Por otra parte, el agravamiento de la crisis puede complicar su estrategia de salida. Algunos economistas chinos habían sopesado la posibilidad de que el desarrollo inmobiliario, la inversión corporativa y las exportaciones podrían sustituir la inversión impulsada por el gobierno chino como principales fuerzas motrices de la economía. Pero en abril, el superávit comercial registró una caída del 87 por ciento con respecto al mismo mes del año pasado, mientras el sector inmobiliario vive momentos de bajada ante las políticas restrictivas puestas en marcha por las autoridades para frenar el recalentamiento del mercado. Algunos alertan sobre una desaceleración en el crecimiento económico del país que otros consideran sostenido en virtud, por ejemplo, de la expansión del proceso de urbanización y de las millonarias inversiones en el ferrocarril que están transformando la fisonomía del centro y oeste de China en una segunda ola modernizadora.
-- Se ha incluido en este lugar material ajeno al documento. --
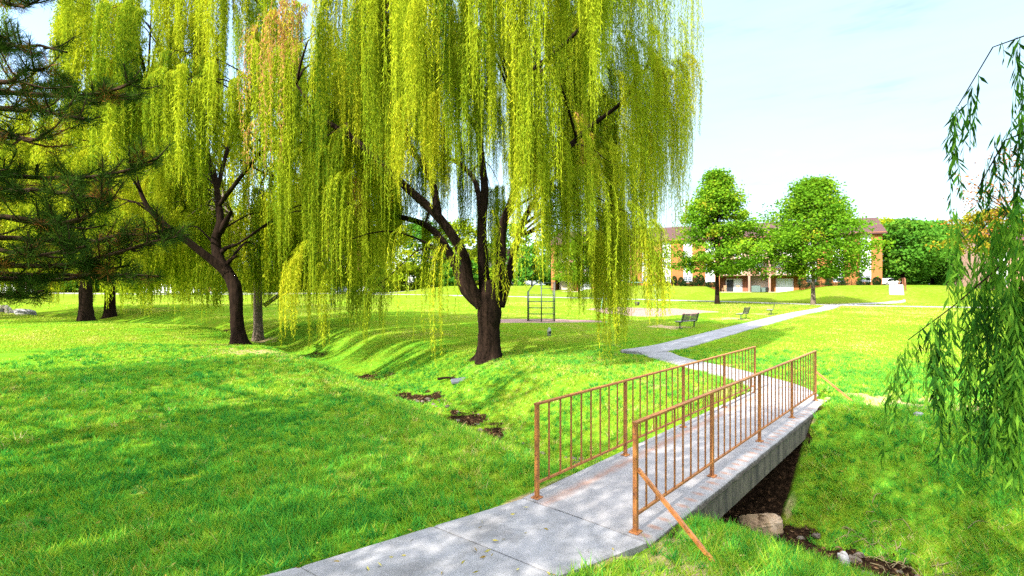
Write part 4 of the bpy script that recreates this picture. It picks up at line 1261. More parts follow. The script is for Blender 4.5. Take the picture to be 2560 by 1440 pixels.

Sin duda, la crisis le ha brindado también una oportunidad para mejorar su avanzadilla inversora en el exterior. A finales de 2009, sus activos en el extranjero ascendían a 3,46 billones de dólares con un incremento del 17% en relación a 2008. Por otra parte, la internacionalización del yuan avanza en silencio pero sólidamente. Discretamente, China va tomando posiciones. En cualquier caso, sin caer en un optimismo ciego, con contracciones a un lado y elevado crecimiento a otro, parece inevitable que el mundo deba hacerle sitio a otra forma de pensar y de actuar.

China está aprovechando la gravedad del momento para renovar su modelo de desarrollo, cosa nada fácil, prestando cada vez más atención a su mercado interno y a factores como el ambiente, la innovación tecnológica o las mejoras sociales, áreas indispensables para dejar de ser el “taller del mundo”. Pero todo eso lo hace ya sin mirar a Occidente como modelo, sino desconfiando de esas invectivas proteccionistas que ahora desdicen las tradicionales loas al libre mercado. Sin lugar a dudas, esa es la principal lección que han aprendido de la crisis.